# Work to do:
Quote every line as given.

- - -

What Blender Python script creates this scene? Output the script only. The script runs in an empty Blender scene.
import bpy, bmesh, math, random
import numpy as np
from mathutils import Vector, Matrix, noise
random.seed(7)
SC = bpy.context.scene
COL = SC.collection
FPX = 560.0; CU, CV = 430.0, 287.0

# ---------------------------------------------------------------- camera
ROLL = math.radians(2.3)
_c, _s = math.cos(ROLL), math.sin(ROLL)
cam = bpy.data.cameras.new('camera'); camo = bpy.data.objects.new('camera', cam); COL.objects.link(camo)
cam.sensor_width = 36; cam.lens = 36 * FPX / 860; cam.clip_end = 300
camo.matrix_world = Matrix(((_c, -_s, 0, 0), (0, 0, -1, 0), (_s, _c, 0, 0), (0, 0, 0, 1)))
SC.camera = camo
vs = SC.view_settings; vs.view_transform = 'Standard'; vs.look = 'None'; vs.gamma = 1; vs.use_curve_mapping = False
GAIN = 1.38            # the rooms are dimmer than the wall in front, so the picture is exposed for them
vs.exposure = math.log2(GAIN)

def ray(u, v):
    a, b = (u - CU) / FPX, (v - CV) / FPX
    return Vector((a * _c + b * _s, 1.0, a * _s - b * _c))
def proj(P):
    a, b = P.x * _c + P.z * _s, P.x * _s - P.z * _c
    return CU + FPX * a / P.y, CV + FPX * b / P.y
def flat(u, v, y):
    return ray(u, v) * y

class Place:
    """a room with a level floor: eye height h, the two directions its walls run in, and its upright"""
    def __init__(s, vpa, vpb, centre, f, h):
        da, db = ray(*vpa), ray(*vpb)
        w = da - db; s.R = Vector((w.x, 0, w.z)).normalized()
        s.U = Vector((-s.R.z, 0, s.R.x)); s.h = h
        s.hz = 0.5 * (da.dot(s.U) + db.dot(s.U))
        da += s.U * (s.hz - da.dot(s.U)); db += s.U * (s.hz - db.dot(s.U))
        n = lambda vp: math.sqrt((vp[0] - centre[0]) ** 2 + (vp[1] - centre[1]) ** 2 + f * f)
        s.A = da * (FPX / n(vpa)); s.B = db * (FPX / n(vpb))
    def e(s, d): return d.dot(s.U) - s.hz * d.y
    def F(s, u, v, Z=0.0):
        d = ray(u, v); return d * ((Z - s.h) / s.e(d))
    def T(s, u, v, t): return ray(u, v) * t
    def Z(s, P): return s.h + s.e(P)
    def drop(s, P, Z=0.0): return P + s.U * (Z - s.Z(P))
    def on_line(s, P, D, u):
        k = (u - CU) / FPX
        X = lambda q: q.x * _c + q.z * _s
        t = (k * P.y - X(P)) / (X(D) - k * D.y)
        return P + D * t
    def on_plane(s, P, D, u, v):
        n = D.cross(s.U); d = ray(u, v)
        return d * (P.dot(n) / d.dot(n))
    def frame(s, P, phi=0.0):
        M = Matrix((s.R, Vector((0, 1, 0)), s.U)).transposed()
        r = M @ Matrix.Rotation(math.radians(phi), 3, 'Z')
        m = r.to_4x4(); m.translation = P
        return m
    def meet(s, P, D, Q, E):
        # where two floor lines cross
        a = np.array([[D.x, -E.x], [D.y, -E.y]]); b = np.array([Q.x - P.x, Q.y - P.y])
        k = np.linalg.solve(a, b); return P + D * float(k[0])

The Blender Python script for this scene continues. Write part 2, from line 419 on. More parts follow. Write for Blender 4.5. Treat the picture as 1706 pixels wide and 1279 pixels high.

- - -

# Answer for the task:
What Blender Python script creates this scene? Output the script only. The script runs in an empty Blender scene.
import bpy, bmesh, math, random
import numpy as np
from mathutils import Vector, Matrix, noise
random.seed(7)
SC = bpy.context.scene
COL = SC.collection
FPX = 560.0; CU, CV = 430.0, 287.0

# ---------------------------------------------------------------- camera
ROLL = math.radians(2.3)
_c, _s = math.cos(ROLL), math.sin(ROLL)
cam = bpy.data.cameras.new('camera'); camo = bpy.data.objects.new('camera', cam); COL.objects.link(camo)
cam.sensor_width = 36; cam.lens = 36 * FPX / 860; cam.clip_end = 300
camo.matrix_world = Matrix(((_c, -_s, 0, 0), (0, 0, -1, 0), (_s, _c, 0, 0), (0, 0, 0, 1)))
SC.camera = camo
vs = SC.view_settings; vs.view_transform = 'Standard'; vs.look = 'None'; vs.gamma = 1; vs.use_curve_mapping = False
GAIN = 1.38            # the rooms are dimmer than the wall in front, so the picture is exposed for them
vs.exposure = math.log2(GAIN)

def ray(u, v):
    a, b = (u - CU) / FPX, (v - CV) / FPX
    return Vector((a * _c + b * _s, 1.0, a * _s - b * _c))
def proj(P):
    a, b = P.x * _c + P.z * _s, P.x * _s - P.z * _c
    return CU + FPX * a / P.y, CV + FPX * b / P.y
def flat(u, v, y):
    return ray(u, v) * y

class Place:
    """a room with a level floor: eye height h, the two directions its walls run in, and its upright"""
    def __init__(s, vpa, vpb, centre, f, h):
        da, db = ray(*vpa), ray(*vpb)
        w = da - db; s.R = Vector((w.x, 0, w.z)).normalized()
        s.U = Vector((-s.R.z, 0, s.R.x)); s.h = h
        s.hz = 0.5 * (da.dot(s.U) + db.dot(s.U))
        da += s.U * (s.hz - da.dot(s.U)); db += s.U * (s.hz - db.dot(s.U))
        n = lambda vp: math.sqrt((vp[0] - centre[0]) ** 2 + (vp[1] - centre[1]) ** 2 + f * f)
        s.A = da * (FPX / n(vpa)); s.B = db * (FPX / n(vpb))
    def e(s, d): return d.dot(s.U) - s.hz * d.y
    def F(s, u, v, Z=0.0):
        d = ray(u, v); return d * ((Z - s.h) / s.e(d))
    def T(s, u, v, t): return ray(u, v) * t
    def Z(s, P): return s.h + s.e(P)
    def drop(s, P, Z=0.0): return P + s.U * (Z - s.Z(P))
    def on_line(s, P, D, u):
        k = (u - CU) / FPX
        X = lambda q: q.x * _c + q.z * _s
        t = (k * P.y - X(P)) / (X(D) - k * D.y)
        return P + D * t
    def on_plane(s, P, D, u, v):
        n = D.cross(s.U); d = ray(u, v)
        return d * (P.dot(n) / d.dot(n))
    def frame(s, P, phi=0.0):
        M = Matrix((s.R, Vector((0, 1, 0)), s.U)).transposed()
        r = M @ Matrix.Rotation(math.radians(phi), 3, 'Z')
        m = r.to_4x4(); m.translation = P
        return m
    def meet(s, P, D, Q, E):
        # where two floor lines cross
        a = np.array([[D.x, -E.x], [D.y, -E.y]]); b = np.array([Q.x - P.x, Q.y - P.y])
        k = np.linalg.solve(a, b); return P + D * float(k[0])

The Blender Python script for this scene continues. Write part 2, from line 419 on. More parts follow. Write for Blender 4.5. Treat the picture as 1706 pixels wide and 1279 pixels high.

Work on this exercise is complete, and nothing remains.